▸ **DATA TO USE**:
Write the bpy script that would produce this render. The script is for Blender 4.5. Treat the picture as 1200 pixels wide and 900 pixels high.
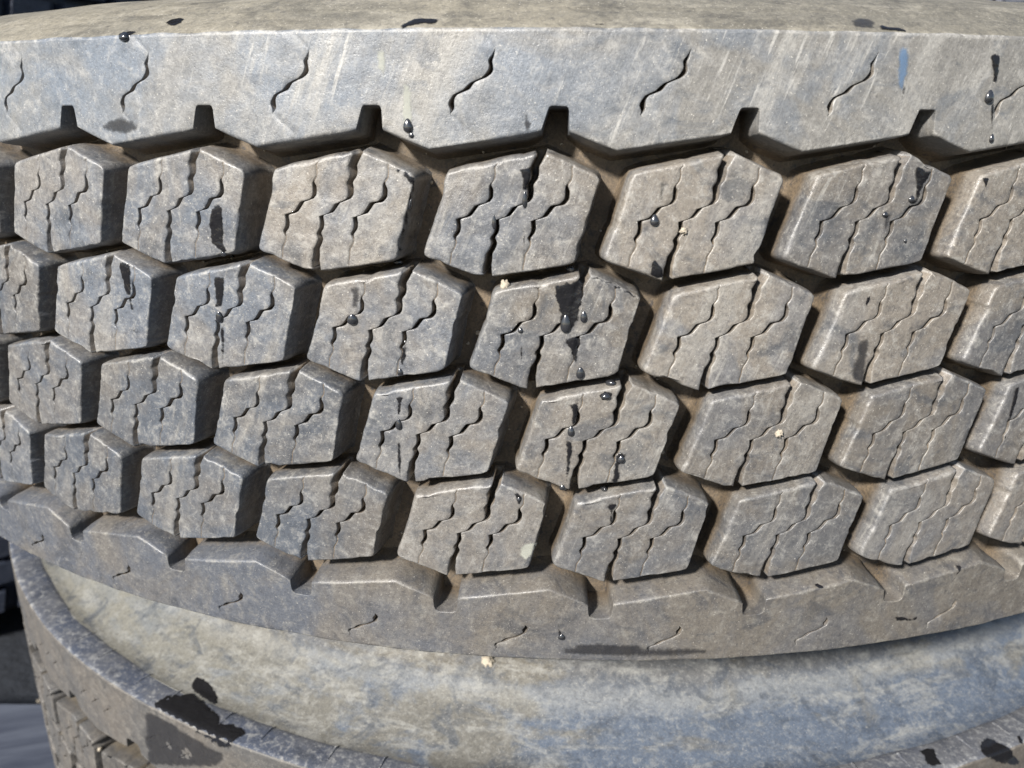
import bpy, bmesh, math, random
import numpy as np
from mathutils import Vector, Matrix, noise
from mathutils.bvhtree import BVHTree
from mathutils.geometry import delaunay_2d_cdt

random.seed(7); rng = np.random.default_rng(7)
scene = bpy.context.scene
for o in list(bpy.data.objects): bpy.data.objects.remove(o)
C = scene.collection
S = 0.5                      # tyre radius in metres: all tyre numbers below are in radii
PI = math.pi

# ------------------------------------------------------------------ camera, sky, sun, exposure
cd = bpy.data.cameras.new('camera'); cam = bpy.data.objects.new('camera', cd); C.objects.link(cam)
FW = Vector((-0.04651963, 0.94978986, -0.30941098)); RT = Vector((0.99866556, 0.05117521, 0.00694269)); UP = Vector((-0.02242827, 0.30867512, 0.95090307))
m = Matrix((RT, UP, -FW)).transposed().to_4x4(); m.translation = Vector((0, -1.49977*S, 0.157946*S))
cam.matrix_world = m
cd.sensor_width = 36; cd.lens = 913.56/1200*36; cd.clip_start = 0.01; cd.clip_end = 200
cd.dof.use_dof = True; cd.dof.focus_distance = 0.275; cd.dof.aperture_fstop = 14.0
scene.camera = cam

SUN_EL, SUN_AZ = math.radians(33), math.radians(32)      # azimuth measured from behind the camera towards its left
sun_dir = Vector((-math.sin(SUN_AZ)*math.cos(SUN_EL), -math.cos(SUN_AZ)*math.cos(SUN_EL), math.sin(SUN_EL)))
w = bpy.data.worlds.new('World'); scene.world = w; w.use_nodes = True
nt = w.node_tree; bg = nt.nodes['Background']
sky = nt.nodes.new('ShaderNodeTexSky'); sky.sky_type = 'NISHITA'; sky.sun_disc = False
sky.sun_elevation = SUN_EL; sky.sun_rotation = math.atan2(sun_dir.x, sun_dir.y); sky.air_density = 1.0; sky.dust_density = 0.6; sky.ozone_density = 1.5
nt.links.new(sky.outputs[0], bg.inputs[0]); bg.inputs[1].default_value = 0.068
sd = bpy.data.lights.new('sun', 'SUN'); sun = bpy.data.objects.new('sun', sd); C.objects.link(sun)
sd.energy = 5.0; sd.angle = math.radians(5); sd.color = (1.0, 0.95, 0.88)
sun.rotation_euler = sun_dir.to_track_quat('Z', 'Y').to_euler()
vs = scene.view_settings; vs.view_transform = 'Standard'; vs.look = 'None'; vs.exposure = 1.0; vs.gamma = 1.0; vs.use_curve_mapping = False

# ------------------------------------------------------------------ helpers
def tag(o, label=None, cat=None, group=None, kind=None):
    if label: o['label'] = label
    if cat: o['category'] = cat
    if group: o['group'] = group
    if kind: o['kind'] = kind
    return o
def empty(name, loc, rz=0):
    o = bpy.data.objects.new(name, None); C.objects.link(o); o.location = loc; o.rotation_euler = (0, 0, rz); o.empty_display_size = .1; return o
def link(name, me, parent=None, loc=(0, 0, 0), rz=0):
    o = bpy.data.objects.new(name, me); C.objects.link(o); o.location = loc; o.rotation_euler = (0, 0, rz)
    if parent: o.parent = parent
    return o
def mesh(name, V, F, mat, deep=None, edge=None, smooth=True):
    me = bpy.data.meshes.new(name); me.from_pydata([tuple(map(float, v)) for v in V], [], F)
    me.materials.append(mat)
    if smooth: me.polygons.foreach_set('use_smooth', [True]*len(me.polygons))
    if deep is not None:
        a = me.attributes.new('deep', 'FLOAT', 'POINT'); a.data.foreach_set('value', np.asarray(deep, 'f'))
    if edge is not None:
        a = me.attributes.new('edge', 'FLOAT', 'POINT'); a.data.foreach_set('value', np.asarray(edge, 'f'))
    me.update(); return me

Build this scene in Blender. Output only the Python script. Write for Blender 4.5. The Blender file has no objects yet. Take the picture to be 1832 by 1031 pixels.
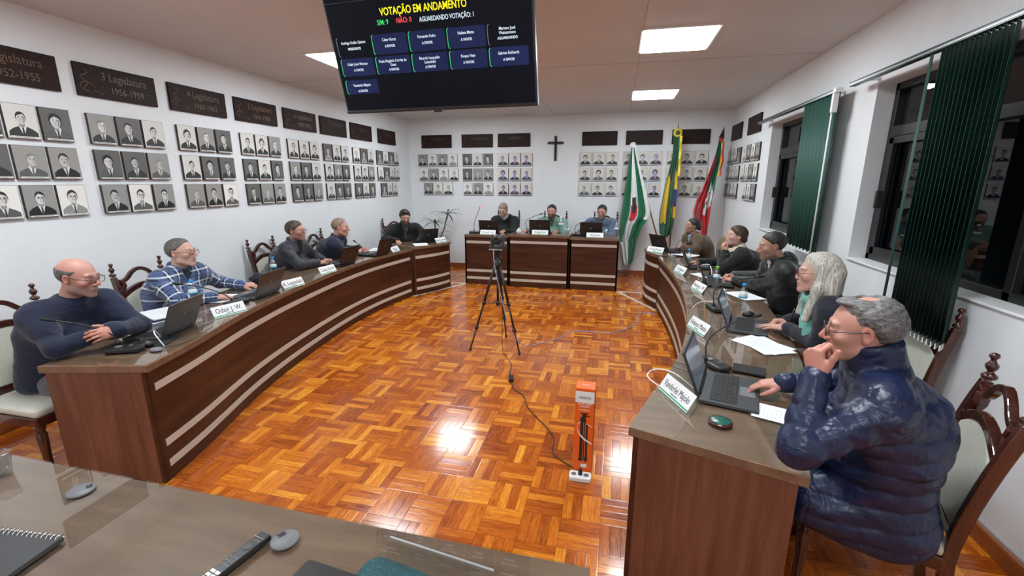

▸ **SET TASK**: Please reproduce, word for word, every line from the first line of the records above through the line containing "scene.camera = cam", and leave out the pictures.

▸ **RESPONSE TO THE TASK**:
Write the bpy script that would produce this render. The script is for Blender 4.5. Treat the picture as 1200 pixels wide and 900 pixels high.
import bpy, bmesh, math, random
import numpy as np
from mathutils import Vector, Matrix, noise
from mathutils.bvhtree import BVHTree
from mathutils.geometry import delaunay_2d_cdt

random.seed(7); rng = np.random.default_rng(7)
scene = bpy.context.scene
for o in list(bpy.data.objects): bpy.data.objects.remove(o)
C = scene.collection
S = 0.5                      # tyre radius in metres: all tyre numbers below are in radii
PI = math.pi

# ------------------------------------------------------------------ camera, sky, sun, exposure
cd = bpy.data.cameras.new('camera'); cam = bpy.data.objects.new('camera', cd); C.objects.link(cam)
FW = Vector((-0.04651963, 0.94978986, -0.30941098)); RT = Vector((0.99866556, 0.05117521, 0.00694269)); UP = Vector((-0.02242827, 0.30867512, 0.95090307))
m = Matrix((RT, UP, -FW)).transposed().to_4x4(); m.translation = Vector((0, -1.49977*S, 0.157946*S))
cam.matrix_world = m
cd.sensor_width = 36; cd.lens = 913.56/1200*36; cd.clip_start = 0.01; cd.clip_end = 200
cd.dof.use_dof = True; cd.dof.focus_distance = 0.275; cd.dof.aperture_fstop = 14.0
scene.camera = cam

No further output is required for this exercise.